20 Ocak’ta kaleme aldığım “Hawaii’de şöyle şezlonga uzanıp…” başlıklı yazımda dünyaya nam salmış pehlivanlarımızdan Koca Yusuf’un bir torununu anlatmıştım sizlere.
Dedesi gibi iri yarı ve heybetli bir genç olan Birol Kurt en az onun kadar da yürekli, yiğit ve gözü kara bir insandı.
Güneydoğu gazisiydi aynı zamanda.
Bundan 20 yıl öncesinin soğuk bir Mart günü, komando asker olarak vatan görevini tamamlamak üzere bulunduğu Iğdır’da, askeri araçla bağlı oldukları tabura dönerlerken kalleş, hain bir pusuya uğruyorlar.
Çapraza alınmış iki ağır makineli tüfek ve uzun namlulu silahlarla yapılan saldırı sırasında başı yana ilk düşen asker gencecik Bölük Komutanı Üsteğmen Cevdet Çiftçi oluyor.
Kendisi tim arkadaşlarına göre daha şanslı ama vücudunun çeşitli bölgelerine tam 7 adet mermi isabet ediyor Birol Kurt’un, bedenini korkunç bir hızla delen o yivli demir çekirdekler girdikleri yerlerde parmak kadar bir delik açıyorlar ama çıkarlarken avuç içi büyüklüğünde hasarlar bırakıyorlar geride.

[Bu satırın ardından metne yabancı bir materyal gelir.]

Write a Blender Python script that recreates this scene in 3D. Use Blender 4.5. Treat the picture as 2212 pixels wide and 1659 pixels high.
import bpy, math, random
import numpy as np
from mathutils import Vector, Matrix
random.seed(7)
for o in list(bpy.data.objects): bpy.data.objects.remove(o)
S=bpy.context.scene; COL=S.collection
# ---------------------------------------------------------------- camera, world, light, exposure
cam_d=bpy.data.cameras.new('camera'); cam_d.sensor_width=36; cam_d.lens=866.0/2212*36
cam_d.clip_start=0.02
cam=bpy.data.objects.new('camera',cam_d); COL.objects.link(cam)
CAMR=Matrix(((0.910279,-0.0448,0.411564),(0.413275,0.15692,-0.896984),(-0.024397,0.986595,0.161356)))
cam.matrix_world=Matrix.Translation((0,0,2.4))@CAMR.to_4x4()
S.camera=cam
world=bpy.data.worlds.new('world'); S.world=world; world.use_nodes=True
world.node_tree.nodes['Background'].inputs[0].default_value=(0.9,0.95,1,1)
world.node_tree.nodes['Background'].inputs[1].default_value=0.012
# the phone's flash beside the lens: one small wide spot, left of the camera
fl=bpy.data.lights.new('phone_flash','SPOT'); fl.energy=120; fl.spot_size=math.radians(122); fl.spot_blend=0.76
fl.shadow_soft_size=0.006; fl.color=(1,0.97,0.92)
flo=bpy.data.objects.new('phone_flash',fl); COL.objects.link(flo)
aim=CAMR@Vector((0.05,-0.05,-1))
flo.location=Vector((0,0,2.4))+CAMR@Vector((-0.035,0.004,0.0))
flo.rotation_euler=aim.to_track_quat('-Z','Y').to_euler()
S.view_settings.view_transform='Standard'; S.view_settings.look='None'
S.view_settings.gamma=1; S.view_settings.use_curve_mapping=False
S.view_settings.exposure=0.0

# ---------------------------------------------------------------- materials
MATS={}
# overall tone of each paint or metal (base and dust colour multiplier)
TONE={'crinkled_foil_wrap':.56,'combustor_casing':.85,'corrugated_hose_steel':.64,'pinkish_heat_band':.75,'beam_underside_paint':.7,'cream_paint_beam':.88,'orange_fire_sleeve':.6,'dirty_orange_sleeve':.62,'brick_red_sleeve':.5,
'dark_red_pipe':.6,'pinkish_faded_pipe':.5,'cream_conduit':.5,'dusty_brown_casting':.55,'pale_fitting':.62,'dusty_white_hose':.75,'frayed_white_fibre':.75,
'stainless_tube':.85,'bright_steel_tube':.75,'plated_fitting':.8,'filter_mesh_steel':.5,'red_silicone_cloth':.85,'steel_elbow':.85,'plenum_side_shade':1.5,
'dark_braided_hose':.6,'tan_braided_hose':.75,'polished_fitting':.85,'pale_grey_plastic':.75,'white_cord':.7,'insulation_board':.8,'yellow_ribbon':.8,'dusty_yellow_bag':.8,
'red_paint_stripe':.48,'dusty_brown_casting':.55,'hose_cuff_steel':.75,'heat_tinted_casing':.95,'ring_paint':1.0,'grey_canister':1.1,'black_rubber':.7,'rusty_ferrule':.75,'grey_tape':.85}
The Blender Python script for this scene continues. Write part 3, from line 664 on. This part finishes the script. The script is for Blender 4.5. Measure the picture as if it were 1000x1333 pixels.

Bu durumda bile isabet almayan tek koluyla teröristlere karşılık verip, ateş etmeye çalışıyor Birol Kurt.
Aylar süren tedavi ve ameliyatlar sonucu çok şükür, artık olabildiği kadar sağlığına kavuşmaya çalışıyor.
Ancak kendisine ve şehit arkadaşlarına yapılanları asla unutup affetmiyor.
Bir de hile hurdayı, yalanı, üçkağıtçılığı affetmiyor kendisi.
Biliyorsunuz geçen yıl Türkiye genelinde AKP’de geniş çaplı bir “sahte üye skandalı” patlak vermiş, Cumhuriyet Başsavcılığı’nın yaptığı tespite göre gerçekte başka partilere üye olan binlerce insan hiç haberleri ve onayları olmadığı halde bu partiye üye yapılmışlardı.
Birol Kurt da Cumhuriyet Halk Partisi üyesiydi.
Ayrıca CHP Nilüfer İlçe Yönetim Kurulu’nda yönetici olarak görev yaptı.
Listede onun adı da vardı.
CHP’den istifa etmediği, dahası üye formu doldurup hiç imzalamadığı halde, kapısından içeri bile girmeyeceği bir partiye, Adalet ve Kalkınma Partisi’ne iradesi dışında üye yapıldığını öğrendi.
Bırakın ismindeki “adaleti”, aynı zamanda “hukuku” da ayaklar altına alan AKP’li kimi yöneticiler yasalara göre açıkça suç işlemişler, üye sayılarını fazla gösterebilmek için devlet kayıtlarından nüfus bilgilerine ulaşabildikleri pek çok insanı habersiz biçimde partilerine kayıt etmişlerdi.
Kendi isminin kullanılmasına, dahası bu partiyle birlikte anılmasına çok sinirlendi Birol Kurt.
Avukatı Yücel Akbulut vasıtasıyla dönemin AKP Nilüfer İlçe Başkanı Metin Düvencioğlu’nun yargılanıp cezalandırılması için şikayetçi oldu.
Birol Kurt’un üye olabilmek için partisine başvurduğuna dair belgeyi ortaya koyamadı Düvencioğlu.
Böyle bir belge zaten yoktu, asla da olmamıştı.
Dava geçen gün sonuçlandı.
Bursa 3’ncü Asliye Ceza Mahkemesi 2014-165 nolu kararla AKP Nilüfer İlçe Başkanı Metin Düvencioğlu’nu suçlu bulmuş ve 2 ay 1 gün hapse mahkum etmişti.
Bu durum açıkça hem yapılan “hilenin onaylanması”, hem de “dürüstlük ve temizlikten uzak bir siyaset anlayışının belgelenmesi” anlamına geliyor.
Bu anlayışı yargı önünde mahkum ettiren Birol Kurt, aynı zamanda dedesi Koca Yusuf Pehlivan gibi AKP’nin sırtını da yere getirip, çirkin siyaseti “tuş” ediyor.